╭──
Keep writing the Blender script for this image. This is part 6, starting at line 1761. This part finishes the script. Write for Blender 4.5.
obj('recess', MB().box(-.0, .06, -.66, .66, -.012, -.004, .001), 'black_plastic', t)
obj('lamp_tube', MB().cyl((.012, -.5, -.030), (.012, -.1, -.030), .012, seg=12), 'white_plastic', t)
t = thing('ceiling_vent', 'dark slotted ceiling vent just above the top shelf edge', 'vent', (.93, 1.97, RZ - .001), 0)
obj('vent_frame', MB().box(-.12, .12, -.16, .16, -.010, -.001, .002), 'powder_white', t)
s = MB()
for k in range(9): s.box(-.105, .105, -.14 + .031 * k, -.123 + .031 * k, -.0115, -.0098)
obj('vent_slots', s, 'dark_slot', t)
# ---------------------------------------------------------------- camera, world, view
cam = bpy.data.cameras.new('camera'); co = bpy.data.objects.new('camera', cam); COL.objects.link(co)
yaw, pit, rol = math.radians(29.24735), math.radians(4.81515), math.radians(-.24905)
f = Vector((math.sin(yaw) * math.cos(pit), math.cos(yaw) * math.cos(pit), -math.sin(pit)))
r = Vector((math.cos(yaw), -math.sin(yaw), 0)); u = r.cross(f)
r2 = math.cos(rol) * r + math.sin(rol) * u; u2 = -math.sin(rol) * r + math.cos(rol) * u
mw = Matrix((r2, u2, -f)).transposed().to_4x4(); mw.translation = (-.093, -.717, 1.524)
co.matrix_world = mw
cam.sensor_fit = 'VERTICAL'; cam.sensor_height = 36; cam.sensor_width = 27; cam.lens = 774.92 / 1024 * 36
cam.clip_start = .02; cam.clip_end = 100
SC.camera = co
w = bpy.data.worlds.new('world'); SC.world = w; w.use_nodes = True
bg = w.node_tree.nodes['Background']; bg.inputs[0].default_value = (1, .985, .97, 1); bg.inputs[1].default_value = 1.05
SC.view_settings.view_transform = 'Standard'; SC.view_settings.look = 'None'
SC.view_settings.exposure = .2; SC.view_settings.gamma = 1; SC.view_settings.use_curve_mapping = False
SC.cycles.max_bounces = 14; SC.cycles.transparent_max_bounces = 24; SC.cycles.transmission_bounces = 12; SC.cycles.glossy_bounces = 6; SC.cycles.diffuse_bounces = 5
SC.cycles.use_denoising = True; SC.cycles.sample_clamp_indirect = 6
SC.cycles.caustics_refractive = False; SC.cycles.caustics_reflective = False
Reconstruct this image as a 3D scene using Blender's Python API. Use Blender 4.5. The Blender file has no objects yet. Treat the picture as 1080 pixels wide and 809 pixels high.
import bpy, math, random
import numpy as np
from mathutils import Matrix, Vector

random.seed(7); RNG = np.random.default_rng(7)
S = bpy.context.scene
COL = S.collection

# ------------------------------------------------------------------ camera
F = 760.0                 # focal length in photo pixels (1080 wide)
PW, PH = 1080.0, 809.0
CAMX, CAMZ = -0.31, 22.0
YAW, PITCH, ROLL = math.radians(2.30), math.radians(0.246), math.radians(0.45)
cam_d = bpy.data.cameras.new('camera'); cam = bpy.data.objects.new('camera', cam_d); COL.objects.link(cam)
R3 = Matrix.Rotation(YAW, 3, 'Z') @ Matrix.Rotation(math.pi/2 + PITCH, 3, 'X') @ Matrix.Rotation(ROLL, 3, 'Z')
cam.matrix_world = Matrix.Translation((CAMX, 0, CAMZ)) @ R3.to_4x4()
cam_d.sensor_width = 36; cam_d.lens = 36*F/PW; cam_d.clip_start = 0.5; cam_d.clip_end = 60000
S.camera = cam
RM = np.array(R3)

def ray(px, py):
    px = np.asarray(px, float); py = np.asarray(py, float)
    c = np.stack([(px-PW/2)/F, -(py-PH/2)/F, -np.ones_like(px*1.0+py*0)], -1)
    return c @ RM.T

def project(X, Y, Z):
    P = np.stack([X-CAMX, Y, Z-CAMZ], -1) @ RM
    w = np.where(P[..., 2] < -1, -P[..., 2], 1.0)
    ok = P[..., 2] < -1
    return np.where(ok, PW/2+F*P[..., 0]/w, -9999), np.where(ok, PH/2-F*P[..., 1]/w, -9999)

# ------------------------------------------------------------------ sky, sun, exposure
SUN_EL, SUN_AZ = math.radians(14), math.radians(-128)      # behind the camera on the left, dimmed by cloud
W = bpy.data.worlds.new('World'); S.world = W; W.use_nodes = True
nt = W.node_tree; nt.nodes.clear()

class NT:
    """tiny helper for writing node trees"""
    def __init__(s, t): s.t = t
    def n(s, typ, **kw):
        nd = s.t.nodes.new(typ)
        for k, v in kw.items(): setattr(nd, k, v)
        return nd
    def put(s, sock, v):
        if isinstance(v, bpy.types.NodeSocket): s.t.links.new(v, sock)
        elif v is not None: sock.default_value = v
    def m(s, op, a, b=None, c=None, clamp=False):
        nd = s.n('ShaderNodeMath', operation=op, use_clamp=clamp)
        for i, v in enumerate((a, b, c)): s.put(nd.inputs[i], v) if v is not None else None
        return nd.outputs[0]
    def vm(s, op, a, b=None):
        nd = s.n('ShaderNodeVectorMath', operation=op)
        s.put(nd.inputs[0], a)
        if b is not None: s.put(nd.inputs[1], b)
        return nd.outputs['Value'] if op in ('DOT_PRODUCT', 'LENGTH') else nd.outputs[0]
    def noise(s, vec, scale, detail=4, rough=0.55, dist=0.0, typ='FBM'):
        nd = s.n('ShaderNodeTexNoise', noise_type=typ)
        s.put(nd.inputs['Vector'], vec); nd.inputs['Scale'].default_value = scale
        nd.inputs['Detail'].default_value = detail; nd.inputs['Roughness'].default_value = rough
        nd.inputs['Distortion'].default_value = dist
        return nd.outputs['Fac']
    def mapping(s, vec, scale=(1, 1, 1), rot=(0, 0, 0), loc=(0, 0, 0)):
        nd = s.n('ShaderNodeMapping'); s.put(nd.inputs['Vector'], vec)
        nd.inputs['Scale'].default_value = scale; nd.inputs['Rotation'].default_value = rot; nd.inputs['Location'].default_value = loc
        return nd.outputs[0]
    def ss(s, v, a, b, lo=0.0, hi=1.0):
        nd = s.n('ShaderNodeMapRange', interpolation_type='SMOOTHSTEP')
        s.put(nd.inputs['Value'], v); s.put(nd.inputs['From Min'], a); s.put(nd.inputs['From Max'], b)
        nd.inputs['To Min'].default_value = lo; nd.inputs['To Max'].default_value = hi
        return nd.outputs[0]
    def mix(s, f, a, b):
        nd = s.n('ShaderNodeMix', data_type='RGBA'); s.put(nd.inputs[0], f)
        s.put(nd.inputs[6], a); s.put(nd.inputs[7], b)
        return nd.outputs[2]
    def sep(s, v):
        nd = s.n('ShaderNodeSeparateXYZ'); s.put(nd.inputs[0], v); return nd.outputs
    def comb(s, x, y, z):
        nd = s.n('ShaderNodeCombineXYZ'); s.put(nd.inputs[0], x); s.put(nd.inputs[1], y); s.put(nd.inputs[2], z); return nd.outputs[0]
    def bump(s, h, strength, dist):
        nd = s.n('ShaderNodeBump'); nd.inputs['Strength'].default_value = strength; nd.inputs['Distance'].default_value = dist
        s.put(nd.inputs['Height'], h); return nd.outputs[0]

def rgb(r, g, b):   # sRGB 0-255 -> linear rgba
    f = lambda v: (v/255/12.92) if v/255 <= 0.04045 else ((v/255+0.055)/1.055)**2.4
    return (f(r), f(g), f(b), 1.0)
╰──
### What you need to do
Using the data above, repeat exactly the lines that begin at the line with "Reconstruct this image" and end at the line with "return c @ RM.T", both ends included.

### Output for this task
Reconstruct this image as a 3D scene using Blender's Python API. Use Blender 4.5. The Blender file has no objects yet. Treat the picture as 1080 pixels wide and 809 pixels high.
import bpy, math, random
import numpy as np
from mathutils import Matrix, Vector

random.seed(7); RNG = np.random.default_rng(7)
S = bpy.context.scene
COL = S.collection

# ------------------------------------------------------------------ camera
F = 760.0                 # focal length in photo pixels (1080 wide)
PW, PH = 1080.0, 809.0
CAMX, CAMZ = -0.31, 22.0
YAW, PITCH, ROLL = math.radians(2.30), math.radians(0.246), math.radians(0.45)
cam_d = bpy.data.cameras.new('camera'); cam = bpy.data.objects.new('camera', cam_d); COL.objects.link(cam)
R3 = Matrix.Rotation(YAW, 3, 'Z') @ Matrix.Rotation(math.pi/2 + PITCH, 3, 'X') @ Matrix.Rotation(ROLL, 3, 'Z')
cam.matrix_world = Matrix.Translation((CAMX, 0, CAMZ)) @ R3.to_4x4()
cam_d.sensor_width = 36; cam_d.lens = 36*F/PW; cam_d.clip_start = 0.5; cam_d.clip_end = 60000
S.camera = cam
RM = np.array(R3)

def ray(px, py):
    px = np.asarray(px, float); py = np.asarray(py, float)
    c = np.stack([(px-PW/2)/F, -(py-PH/2)/F, -np.ones_like(px*1.0+py*0)], -1)
    return c @ RM.T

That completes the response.